# Records shown:
/---
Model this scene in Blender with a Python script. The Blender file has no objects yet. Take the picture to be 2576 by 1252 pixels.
\---
/---
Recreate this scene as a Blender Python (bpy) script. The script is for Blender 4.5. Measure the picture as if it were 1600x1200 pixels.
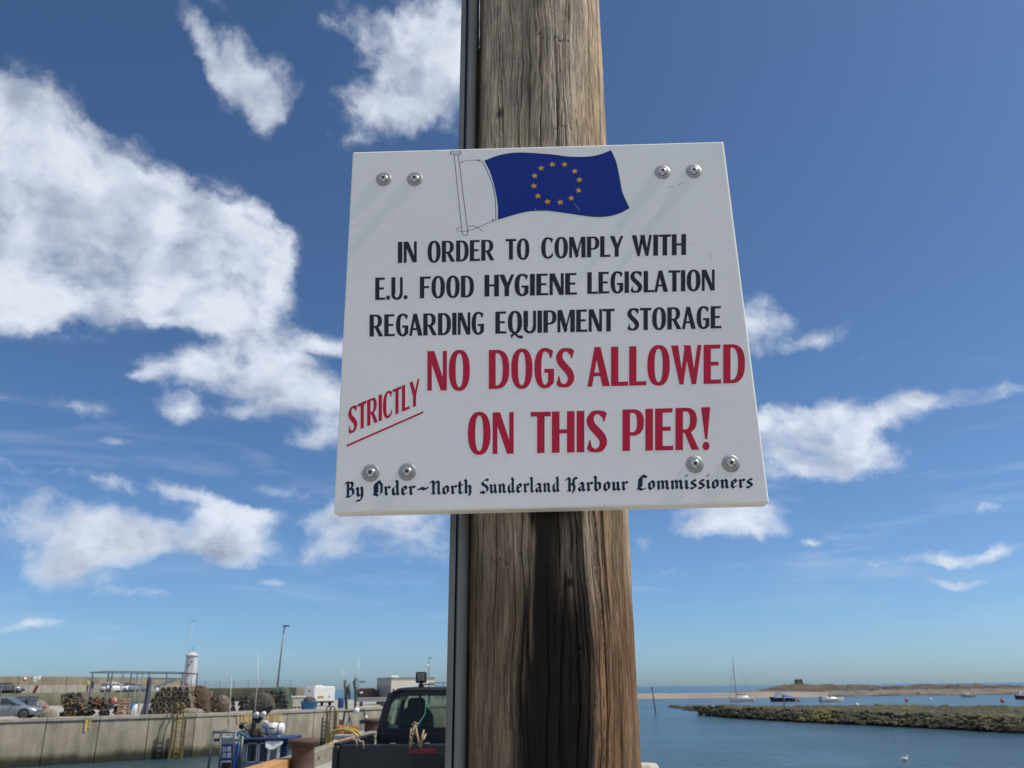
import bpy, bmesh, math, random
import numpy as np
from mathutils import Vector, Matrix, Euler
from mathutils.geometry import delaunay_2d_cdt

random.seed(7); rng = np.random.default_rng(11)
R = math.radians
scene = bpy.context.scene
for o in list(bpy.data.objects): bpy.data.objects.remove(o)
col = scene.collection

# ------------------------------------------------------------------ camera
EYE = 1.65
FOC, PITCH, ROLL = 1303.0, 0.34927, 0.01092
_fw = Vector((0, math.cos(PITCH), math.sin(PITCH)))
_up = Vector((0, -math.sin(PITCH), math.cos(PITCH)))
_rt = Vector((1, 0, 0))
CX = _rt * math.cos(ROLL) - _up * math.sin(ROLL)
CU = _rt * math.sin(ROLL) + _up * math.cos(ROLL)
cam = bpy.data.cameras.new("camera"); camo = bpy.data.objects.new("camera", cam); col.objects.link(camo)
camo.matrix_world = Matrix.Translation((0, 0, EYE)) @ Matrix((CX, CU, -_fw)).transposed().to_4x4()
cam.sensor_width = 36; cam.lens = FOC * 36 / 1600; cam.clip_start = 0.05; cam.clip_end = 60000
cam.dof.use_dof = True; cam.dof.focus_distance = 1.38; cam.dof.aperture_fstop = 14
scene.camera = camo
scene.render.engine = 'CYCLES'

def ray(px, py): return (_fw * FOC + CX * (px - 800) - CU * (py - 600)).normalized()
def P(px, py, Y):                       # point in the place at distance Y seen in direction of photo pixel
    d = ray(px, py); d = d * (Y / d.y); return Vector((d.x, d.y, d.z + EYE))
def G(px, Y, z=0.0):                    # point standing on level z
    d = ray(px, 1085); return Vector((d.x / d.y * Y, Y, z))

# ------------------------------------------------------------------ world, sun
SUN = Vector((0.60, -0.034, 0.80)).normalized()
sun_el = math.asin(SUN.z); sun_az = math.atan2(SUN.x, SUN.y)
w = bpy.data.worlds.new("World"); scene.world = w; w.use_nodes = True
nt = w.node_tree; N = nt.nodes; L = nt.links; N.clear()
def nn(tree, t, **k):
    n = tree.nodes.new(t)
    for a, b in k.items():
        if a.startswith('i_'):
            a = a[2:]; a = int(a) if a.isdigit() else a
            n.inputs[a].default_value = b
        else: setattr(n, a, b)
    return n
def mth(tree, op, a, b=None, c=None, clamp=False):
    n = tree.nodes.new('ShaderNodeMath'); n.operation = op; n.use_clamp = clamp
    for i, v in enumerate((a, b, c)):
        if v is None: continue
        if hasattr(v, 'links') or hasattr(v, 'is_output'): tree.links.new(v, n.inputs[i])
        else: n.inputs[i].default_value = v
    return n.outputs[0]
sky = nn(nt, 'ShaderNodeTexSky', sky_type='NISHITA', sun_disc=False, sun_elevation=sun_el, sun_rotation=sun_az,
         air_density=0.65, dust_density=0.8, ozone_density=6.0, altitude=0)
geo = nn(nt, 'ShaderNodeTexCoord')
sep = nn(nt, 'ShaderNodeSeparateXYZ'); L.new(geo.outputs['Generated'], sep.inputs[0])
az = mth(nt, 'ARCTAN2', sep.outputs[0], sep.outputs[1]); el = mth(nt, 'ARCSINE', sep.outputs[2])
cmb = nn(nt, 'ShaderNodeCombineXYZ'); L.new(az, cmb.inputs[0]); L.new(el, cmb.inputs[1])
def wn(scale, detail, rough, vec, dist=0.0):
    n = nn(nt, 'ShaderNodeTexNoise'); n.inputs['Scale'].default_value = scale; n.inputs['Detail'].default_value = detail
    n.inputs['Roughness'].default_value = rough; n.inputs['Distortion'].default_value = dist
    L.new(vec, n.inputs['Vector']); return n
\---
# Work to do:
Leave out every picture, then retype exactly the lines from the one containing "Recreate this scene" through the one containing "from mathutils.geometry import".

# Response to this task:
Recreate this scene as a Blender Python (bpy) script. The script is for Blender 4.5. Measure the picture as if it were 1600x1200 pixels.
import bpy, bmesh, math, random
import numpy as np
from mathutils import Vector, Matrix, Euler
from mathutils.geometry import delaunay_2d_cdt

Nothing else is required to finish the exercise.